Des grands yeux bleus, un teint de porcelaine, de longs cheveux blonds lâchés et juste un peu de rouge sur les lèvres. Un physique angélique qui contraste avec la noirceur humaine, qu'elle aime donner à voir. «Si vous cherchez à vous divertir, il ne faut pas me lire. En refermant le livre, je veux que mes lecteurs soient secoués, qu'ils réfléchissent, qu'ils se remettent en question. J'aime provoquer des questionnements, mais aussi porter un regard différent sur les choses en exposant des points de vue minoritaires, notamment ceux des femmes.»

Rigueur personnelle
Dans ses livres, si le contexte et les protagonistes changent, la jeune romancière, fan de Lars von Trier, traite de thèmes qui reviennent souvent, à savoir la gestion de la violence et du traumatisme, la mémoire ou encore l'interaction entre les différentes classes sociales. Avec des clins d'œil assez autobiographiques. «J'aime dire que tout ce que j'écris est vrai, et tout ce que j'écris est faux. C'est toujours moi et jamais moi... Mes histoires sont recomposées de mon vécu, des gens que j'ai côtoyés, elles passent par mes filtres et mes expériences, donc il y a forcément un peu de moi dedans.»

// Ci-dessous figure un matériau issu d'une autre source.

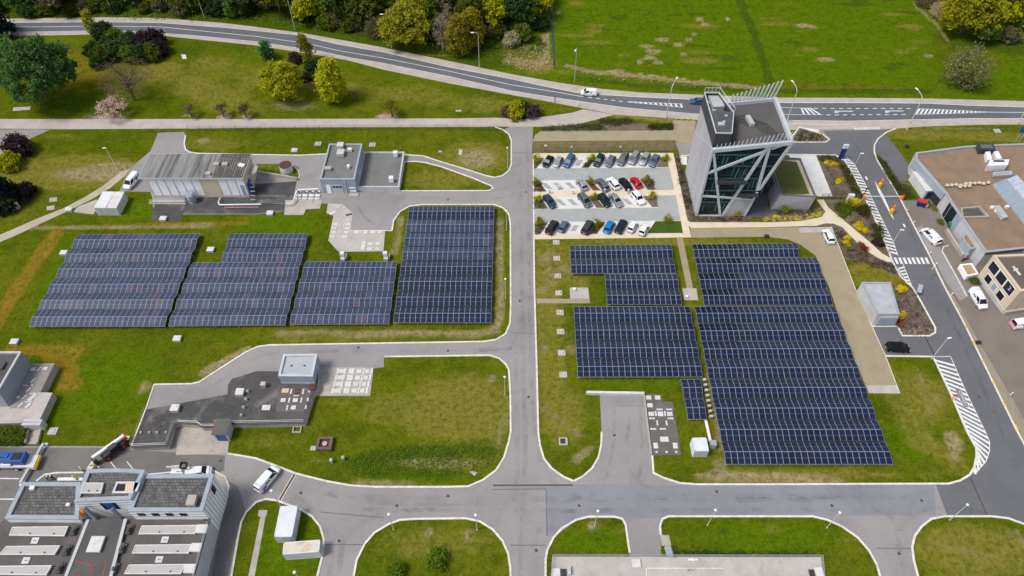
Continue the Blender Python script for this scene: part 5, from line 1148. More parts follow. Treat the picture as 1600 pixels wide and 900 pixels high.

Rigoureuse, Lolvé Tillmanns tient à garder une certaine discipline. «Chaque moment que je consacre à l'écriture, je me force à travailler vraiment. Ce qui prend le plus de temps, c'est la phase de réflexion, de recherche. Une fois que le projet est ficelé dans ma tête, l'écriture est ce qui va le plus vite.» Et quand elle écrit, Lolvé Tillmanns s'impose un mode de vie quasi monacal. «Je mange sainement, je dors beaucoup et je vois peu de gens.» Idéalement, elle aimerait avoir plus de revenus liés à la littérature afin de pouvoir s'y consacrer davantage. «J'aimerais devenir écrivain au sens technique du terme, que cela représente au moins 60 à 70% de mes revenus, et non 10 ou 20% comme c'est le cas aujourd'hui...» Son rêve ultime: écrire une véritable œuvre d'art qui change le monde et qui soit encore lue dans 50 ans. «Il ne faudrait tout de même pas que je sois trop contente de moi trop vite, sinon je n'écrirai plus rien» s'amuse-t-elle.